У повести Толстого исключительно высокая репутация. Марк Алданов даже однажды сказал своему другу Бунину: «Великая русская литература кончилась на „Хаджи-Мурате“…» Людвиг Витгенштейн в ответ на слова Н. Малькольма о войне как о скучном деле выслал ему повесть Толстого, пояснив свой жест: «Надеюсь, что ты много почерпнешь из нее, потому что много в ней самой». Об авторе же книги сказал: «Это настоящийчеловек, у него есть право писать». Между тем он не смог дочитать роман «Воскресение» до конца и объяснил почему: «Видишь ли, когда Толстой просто повествует о чем-либо, он воздействует на меня бесконечно сильнее, чем когда он адресуется читателю. Когда он поворачивается к читателю спиной, тогда он производит наиболеесильное впечатление… Его философия представляется мне самой верной, когда она скрытав повествовании». Иначе говоря, Витгенштейна отталкивала слишком явно присутствующая в романе «Воскресение» тенденция, мешал указующий перст автора. И гораздо больше привлекало «чистое» повествовательное искусство Толстого в «Хаджи-Мурате».

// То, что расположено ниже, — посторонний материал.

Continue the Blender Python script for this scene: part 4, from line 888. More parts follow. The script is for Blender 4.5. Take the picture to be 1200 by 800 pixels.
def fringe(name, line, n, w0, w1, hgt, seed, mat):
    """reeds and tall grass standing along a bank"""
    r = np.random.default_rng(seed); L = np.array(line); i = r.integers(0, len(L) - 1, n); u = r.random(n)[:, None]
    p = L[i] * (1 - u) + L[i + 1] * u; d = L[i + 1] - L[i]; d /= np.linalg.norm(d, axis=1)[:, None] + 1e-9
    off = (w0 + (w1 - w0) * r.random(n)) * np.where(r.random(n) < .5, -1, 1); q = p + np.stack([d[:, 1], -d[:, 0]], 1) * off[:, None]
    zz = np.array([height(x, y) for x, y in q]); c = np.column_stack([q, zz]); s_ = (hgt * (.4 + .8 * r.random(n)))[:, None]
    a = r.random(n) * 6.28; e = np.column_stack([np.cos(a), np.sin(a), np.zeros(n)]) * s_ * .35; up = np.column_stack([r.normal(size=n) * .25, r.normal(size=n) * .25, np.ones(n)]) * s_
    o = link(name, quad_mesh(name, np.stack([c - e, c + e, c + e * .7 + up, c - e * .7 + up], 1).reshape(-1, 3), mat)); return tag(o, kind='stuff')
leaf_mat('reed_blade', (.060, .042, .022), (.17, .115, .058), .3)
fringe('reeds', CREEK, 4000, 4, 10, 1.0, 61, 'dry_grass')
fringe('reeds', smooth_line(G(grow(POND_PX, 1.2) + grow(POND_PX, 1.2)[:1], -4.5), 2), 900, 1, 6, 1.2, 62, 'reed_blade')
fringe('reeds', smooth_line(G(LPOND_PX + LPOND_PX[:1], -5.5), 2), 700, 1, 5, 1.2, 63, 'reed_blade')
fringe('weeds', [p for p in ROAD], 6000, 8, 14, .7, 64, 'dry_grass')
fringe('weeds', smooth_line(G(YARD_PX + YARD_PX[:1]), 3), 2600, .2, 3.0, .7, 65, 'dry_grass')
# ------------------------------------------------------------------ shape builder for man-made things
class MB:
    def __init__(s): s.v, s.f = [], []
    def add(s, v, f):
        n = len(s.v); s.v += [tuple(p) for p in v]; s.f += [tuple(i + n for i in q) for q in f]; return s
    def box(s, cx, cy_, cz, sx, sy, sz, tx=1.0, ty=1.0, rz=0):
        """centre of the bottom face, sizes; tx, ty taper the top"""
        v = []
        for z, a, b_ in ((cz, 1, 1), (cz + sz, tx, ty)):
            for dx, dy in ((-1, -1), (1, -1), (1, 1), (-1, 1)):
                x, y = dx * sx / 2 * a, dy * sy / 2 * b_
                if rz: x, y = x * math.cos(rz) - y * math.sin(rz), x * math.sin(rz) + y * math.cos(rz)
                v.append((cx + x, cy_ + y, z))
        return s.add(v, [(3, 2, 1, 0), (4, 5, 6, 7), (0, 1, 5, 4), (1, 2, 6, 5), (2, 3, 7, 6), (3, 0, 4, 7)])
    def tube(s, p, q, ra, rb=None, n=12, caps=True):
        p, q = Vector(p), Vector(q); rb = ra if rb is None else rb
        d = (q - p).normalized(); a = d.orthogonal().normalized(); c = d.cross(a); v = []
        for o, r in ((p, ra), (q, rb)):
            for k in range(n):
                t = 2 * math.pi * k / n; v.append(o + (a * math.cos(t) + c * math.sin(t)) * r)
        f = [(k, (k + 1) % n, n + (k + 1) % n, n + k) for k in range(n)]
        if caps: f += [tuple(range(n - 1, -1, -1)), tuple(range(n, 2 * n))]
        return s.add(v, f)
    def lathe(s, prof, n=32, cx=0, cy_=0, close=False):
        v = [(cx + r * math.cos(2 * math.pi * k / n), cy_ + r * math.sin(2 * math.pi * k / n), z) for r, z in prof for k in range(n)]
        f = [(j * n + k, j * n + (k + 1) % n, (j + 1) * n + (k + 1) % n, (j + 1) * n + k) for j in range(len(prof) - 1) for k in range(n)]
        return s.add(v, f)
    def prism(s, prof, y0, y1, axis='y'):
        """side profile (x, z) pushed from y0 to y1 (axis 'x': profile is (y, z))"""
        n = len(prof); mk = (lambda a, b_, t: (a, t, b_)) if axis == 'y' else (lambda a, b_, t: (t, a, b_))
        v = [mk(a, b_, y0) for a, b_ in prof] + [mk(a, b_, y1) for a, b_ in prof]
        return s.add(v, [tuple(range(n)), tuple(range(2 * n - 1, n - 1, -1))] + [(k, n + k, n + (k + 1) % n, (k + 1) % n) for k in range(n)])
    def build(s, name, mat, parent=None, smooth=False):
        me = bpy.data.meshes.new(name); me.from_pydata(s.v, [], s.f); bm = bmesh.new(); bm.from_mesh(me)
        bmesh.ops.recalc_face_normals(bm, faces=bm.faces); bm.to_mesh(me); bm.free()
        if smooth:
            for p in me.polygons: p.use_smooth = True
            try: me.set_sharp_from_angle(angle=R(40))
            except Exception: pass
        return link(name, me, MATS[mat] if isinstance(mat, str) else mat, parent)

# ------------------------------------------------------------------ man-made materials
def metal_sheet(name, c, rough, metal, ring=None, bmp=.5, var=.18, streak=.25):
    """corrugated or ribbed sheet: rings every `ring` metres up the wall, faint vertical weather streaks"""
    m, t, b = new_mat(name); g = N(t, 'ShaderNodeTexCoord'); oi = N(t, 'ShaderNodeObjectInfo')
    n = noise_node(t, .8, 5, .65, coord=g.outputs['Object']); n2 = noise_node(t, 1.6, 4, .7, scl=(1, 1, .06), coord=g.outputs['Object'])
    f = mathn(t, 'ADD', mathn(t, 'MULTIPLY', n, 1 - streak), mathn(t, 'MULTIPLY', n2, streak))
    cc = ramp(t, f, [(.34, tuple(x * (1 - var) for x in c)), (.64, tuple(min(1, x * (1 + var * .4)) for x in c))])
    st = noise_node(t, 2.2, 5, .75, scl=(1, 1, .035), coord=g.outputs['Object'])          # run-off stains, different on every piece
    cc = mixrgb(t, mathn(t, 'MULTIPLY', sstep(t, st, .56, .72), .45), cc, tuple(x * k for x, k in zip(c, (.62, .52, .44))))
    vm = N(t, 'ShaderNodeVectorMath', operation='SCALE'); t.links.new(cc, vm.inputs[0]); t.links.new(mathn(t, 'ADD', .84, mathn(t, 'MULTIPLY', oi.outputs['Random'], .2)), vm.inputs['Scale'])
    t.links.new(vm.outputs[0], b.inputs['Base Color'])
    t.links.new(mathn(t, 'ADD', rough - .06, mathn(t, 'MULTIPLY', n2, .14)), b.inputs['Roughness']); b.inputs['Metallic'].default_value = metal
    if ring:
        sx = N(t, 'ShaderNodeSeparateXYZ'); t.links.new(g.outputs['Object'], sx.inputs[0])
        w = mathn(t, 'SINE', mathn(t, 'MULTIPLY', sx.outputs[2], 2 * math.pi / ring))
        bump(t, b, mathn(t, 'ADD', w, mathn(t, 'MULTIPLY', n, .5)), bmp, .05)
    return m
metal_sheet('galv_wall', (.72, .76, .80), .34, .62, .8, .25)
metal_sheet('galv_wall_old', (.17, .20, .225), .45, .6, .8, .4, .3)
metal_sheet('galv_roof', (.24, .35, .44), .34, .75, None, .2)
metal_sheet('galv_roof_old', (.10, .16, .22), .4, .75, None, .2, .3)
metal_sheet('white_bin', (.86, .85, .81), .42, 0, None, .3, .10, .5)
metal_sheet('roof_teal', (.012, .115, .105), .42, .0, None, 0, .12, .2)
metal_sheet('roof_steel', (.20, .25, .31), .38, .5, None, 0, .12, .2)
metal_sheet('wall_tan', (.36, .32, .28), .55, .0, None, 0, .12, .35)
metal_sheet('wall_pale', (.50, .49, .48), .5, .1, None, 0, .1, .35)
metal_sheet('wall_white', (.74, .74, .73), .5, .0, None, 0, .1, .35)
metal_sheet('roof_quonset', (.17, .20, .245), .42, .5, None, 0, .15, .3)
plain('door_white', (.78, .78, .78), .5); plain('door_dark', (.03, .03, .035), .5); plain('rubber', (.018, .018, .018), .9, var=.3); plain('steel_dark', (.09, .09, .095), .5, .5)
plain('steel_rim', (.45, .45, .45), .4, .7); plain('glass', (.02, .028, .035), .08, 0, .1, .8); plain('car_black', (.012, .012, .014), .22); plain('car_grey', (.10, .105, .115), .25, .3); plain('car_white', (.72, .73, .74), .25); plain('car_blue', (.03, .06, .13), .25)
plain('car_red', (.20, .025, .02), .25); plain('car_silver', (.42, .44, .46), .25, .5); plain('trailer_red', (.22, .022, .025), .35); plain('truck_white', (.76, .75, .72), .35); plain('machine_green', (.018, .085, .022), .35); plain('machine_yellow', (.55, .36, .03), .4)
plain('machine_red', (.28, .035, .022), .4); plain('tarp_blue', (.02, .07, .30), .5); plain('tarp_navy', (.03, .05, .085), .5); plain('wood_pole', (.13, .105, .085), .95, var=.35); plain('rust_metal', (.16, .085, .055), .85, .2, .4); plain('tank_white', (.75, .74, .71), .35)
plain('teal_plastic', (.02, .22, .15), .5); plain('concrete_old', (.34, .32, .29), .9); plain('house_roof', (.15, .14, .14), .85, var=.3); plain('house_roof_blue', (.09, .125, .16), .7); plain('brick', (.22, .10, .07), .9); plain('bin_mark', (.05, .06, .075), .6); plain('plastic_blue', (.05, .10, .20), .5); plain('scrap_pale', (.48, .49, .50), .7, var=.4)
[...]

X. Блум полагал, что это лучший маленький роман во всей мировой литературе, по крайней мере из того, что ему пришлось прочитать. Борис Эйхенбаум, книги и статьи которого представляют одно из отрадных исключений в прожженной руководящими цитатами из Ленина пустопорожней литературе о Толстом, где неутомимо «анализируются» «кричащие противоречия», хорошо сказал еще в двадцатые годы о повести «Хаджи-Мурат»: «Тут Толстой точно отдыхает от борьбы с искусством и вольно отдается своему отдохновению. Творчество как бы естественно завершилось. Оставалось разрешить проблему жизни. Она разрешилась уходом из дома и смертью на станции Астапово 7 ноября 1910 года».